Following on from artists and composers of Sir Anthony Standen’s lifetime, I concentrate today on writers. I’m looking at writers active between 1547 and 1627. I think we all know where we have to start.

William Shakespeare (1564 – 1616) is widely regarded as the greatest writer in the English language. He wrote 38 plays and 154 sonnets. Of course there are conspiracy theorists, but there always are. There can be little doubt that William Shakespeare played in Gray’s Inn Hall, where his patron Lord Southampton was a member. Gray’s Inn is a setting in The Spy who Sank the Armada, where Francis Bacon entertained his brother Anthony Bacon, who was Standen’s controller. Francis Bacon is one of the candidates that conspiracy theorists put forward to have written Shakespeare’s works. What twaddle!

Christopher Marlowe (1564 – 1593) was said by Shakespeare to have been a great influence on him. He wrote six plays: Dido, Queen of Carthage; Tamburlaine; The Jew of Malta; Doctor Faustus; Edward II; The Massacre at Paris. There is some evidence that suggests he may have been another of Walsingham’s spies. I would love to have had Standen and Marlowe meet, but I couldn’t place them in the same country at the same time. Facts can be so inconvenient.

Walter Raleigh (1552 – 1618) was a statesman, soldier, explorer, and writer. His works include: The History of the World, In Five Books, and over thirty poems. Amongst the poems is The Nymph’s Reply to the Shepherd. This is a reply to Christopher Marlowe’s poem, The Passionate Shepherd to His Love. Both poems follow the same pattern, but Raleigh’s is a refutation of Marlowe’s. Raleigh appears in The Spy who Sank the Armada. He was a rival of Robert Devereux, Earl of Essex, Standen’s patron after Walsingham’s death.

Miguel de Cervantes (1547 – 1616) is best known as author of Don Quixote, widely regarded as the first modern novel. There is an oblique connection with Standen. Cervantes served in the Spanish Navy and was injured at the Battle of Lepanto in 1571. The commander of the Spanish fleet was Don Juan, Duke of Austria. Standen had an inappropriate relationship with Barbara Von Blomberg, Don Joan’s mother, and was chased out of the Netherlands in 1576 by Don Juan who had just become the new governor.

Giordano Bruno (1548 – 1600) was an Italian philosopher, friar, mathematician, and writer. He is an important character in Fire and Earth.

John Harrington (1560 – 1612) was a godson of Queen Elizabeth I, studied law, and was a poet. He fell in and out of favour with the queen as his poetry was too racy for her taste. He began a translation of Ariosto’s Orlando Furioso, but the queen again found the work too racy. She threatened to banish him until he completed it, thinking it too difficult and he would give up.
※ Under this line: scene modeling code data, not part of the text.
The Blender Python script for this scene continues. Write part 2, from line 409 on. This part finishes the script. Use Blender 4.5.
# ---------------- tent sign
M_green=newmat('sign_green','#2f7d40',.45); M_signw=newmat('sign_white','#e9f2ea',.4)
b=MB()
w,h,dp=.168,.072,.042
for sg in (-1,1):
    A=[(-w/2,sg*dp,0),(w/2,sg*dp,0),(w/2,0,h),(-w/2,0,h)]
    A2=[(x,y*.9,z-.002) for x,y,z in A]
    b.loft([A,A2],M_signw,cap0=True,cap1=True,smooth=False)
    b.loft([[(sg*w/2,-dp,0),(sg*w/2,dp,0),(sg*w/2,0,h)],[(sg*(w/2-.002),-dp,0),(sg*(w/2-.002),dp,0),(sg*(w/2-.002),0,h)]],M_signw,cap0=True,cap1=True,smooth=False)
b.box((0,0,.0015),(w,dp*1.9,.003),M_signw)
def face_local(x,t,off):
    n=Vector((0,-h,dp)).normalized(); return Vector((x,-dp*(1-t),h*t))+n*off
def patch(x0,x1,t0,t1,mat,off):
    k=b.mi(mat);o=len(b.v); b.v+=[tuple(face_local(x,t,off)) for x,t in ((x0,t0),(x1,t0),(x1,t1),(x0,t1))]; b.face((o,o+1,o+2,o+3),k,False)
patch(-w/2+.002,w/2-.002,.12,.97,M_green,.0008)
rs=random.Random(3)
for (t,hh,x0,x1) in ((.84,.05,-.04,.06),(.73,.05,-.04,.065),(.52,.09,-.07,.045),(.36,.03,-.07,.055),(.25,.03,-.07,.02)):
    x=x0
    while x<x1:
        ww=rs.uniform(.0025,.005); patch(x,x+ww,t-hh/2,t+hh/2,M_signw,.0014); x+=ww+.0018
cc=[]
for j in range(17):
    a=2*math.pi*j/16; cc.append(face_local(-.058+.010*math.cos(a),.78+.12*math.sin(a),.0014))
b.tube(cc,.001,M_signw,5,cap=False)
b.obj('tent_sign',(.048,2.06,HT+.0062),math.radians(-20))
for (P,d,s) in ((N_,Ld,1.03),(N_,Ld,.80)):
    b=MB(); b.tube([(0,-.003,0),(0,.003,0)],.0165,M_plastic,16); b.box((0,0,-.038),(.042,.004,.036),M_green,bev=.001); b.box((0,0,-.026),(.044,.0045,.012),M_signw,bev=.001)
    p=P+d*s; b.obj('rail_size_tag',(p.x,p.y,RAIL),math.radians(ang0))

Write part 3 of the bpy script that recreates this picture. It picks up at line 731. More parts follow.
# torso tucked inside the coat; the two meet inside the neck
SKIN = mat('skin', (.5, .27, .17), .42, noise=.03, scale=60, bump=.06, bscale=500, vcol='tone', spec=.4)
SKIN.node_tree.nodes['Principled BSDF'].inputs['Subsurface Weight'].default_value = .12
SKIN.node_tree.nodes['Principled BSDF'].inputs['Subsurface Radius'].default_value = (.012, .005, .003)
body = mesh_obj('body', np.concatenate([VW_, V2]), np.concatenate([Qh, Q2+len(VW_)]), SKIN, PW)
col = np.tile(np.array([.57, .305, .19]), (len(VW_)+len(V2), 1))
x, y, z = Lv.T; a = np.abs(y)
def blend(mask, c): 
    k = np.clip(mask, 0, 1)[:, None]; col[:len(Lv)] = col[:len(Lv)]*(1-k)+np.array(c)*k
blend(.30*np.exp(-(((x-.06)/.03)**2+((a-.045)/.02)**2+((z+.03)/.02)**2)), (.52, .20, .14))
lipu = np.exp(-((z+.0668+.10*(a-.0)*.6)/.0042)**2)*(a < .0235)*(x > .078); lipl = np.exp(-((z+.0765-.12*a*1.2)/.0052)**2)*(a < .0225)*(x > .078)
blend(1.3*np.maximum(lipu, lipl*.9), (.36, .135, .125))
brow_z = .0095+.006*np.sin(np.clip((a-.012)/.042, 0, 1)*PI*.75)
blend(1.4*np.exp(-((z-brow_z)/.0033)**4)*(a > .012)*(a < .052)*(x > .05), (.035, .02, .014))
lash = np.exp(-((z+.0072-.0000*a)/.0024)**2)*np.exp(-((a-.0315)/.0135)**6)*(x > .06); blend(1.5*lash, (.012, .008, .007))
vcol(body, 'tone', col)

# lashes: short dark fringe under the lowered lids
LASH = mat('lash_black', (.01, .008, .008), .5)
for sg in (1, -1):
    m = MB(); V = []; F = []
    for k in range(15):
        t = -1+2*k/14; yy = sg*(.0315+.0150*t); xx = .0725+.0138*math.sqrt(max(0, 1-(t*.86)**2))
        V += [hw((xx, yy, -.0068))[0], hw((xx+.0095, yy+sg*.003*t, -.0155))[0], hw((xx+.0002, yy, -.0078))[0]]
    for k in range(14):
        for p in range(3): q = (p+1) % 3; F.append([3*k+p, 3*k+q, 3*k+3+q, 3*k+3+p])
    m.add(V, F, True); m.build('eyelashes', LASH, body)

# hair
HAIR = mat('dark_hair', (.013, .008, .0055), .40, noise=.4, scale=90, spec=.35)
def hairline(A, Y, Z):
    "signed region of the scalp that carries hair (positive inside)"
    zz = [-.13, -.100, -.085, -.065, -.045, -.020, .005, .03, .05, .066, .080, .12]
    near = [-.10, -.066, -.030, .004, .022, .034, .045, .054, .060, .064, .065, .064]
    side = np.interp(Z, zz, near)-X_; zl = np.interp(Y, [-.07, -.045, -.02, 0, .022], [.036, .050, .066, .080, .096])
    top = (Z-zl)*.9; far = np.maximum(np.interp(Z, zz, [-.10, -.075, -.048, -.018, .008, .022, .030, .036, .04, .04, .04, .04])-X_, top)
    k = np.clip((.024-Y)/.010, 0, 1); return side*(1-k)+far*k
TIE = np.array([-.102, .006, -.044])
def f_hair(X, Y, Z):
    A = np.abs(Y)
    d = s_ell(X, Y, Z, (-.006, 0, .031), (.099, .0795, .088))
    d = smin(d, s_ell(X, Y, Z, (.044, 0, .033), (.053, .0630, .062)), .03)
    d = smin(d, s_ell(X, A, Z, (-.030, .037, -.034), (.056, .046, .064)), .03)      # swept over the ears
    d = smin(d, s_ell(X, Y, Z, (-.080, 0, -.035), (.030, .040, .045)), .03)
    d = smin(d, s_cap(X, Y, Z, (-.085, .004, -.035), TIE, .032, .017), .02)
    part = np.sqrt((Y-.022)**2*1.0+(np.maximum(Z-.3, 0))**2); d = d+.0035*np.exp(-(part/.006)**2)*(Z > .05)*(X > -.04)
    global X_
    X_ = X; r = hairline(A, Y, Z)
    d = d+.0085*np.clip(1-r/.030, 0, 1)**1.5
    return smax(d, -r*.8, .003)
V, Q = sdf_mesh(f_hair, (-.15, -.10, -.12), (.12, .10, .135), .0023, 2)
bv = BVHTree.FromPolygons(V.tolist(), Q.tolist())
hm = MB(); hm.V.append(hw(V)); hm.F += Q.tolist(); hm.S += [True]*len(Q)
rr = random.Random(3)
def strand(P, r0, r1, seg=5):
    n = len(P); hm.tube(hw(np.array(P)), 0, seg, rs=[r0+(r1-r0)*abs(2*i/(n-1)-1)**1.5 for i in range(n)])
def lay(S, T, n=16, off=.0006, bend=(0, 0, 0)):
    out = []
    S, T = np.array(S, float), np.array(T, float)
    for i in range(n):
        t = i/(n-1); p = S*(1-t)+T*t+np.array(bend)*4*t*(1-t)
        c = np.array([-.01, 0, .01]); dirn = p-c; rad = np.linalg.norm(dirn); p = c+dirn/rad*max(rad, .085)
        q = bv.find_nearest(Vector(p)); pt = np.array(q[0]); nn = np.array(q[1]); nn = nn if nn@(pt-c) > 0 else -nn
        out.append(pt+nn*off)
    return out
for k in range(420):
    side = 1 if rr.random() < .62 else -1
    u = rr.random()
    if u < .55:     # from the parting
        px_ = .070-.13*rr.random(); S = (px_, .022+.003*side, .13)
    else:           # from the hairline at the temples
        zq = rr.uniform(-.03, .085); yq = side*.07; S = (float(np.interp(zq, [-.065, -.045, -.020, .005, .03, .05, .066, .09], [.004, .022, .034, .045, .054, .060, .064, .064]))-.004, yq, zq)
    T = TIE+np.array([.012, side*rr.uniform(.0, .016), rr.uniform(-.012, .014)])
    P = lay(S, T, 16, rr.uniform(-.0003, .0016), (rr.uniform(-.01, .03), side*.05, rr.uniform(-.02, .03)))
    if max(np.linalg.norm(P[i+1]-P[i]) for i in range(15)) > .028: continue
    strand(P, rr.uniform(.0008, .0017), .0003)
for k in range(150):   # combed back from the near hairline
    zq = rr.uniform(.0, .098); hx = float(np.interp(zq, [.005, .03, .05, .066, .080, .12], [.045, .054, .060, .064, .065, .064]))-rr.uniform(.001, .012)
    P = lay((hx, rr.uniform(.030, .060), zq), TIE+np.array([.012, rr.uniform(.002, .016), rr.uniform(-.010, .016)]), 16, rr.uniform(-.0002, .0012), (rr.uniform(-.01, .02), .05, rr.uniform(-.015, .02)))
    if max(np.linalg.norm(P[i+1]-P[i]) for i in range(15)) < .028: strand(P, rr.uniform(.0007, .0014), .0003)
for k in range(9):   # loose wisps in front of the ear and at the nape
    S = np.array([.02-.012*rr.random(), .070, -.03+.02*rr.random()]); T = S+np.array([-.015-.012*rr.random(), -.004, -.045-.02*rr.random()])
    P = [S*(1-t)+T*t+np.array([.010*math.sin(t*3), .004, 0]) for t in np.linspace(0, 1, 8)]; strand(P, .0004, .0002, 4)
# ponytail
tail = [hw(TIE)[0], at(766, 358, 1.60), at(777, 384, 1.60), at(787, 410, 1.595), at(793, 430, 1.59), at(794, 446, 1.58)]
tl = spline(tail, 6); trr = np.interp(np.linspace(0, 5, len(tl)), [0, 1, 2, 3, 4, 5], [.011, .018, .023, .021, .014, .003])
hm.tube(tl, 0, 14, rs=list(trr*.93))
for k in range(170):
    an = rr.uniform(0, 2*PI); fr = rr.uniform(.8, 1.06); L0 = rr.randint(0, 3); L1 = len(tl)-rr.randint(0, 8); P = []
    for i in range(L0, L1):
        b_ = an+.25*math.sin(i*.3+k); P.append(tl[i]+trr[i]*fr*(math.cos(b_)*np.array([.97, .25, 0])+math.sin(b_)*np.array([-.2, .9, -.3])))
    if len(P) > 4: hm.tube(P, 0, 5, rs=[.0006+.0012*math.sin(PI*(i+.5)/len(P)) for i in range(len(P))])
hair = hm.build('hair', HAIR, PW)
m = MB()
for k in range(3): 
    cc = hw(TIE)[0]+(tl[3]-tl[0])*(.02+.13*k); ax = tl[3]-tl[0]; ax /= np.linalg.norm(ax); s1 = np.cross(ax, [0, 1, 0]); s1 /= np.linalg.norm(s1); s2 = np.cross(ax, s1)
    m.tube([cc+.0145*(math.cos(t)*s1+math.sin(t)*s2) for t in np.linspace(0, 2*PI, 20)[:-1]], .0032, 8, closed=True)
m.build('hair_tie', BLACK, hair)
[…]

He did complete it, and it received high praise. One of his epigrams is “Treason doth never prosper? What’s the reason? For if it prosper, none dare call it treason.” Harrington is now better known as the inventor of the flushing toilet. There is a connection to Standen, of which I was previously unaware. He served with Robert Devereux in his disastrous campaign in Ireland, as did Sir Anthony Standen.

There are so many writers to chose from, but as I can’t link Ben Jonson, John Donne, Philip Sydney or Edmund Spencer to Standen, I will close with Giorgio Vasari. He was an artist who didn’t make it into Chloë’s book, but he did write a book that was the foundation of art-historical writing. In Fire and Earth I have Pietro Aldobrandini admiring his painting The Garden of Gethsemane.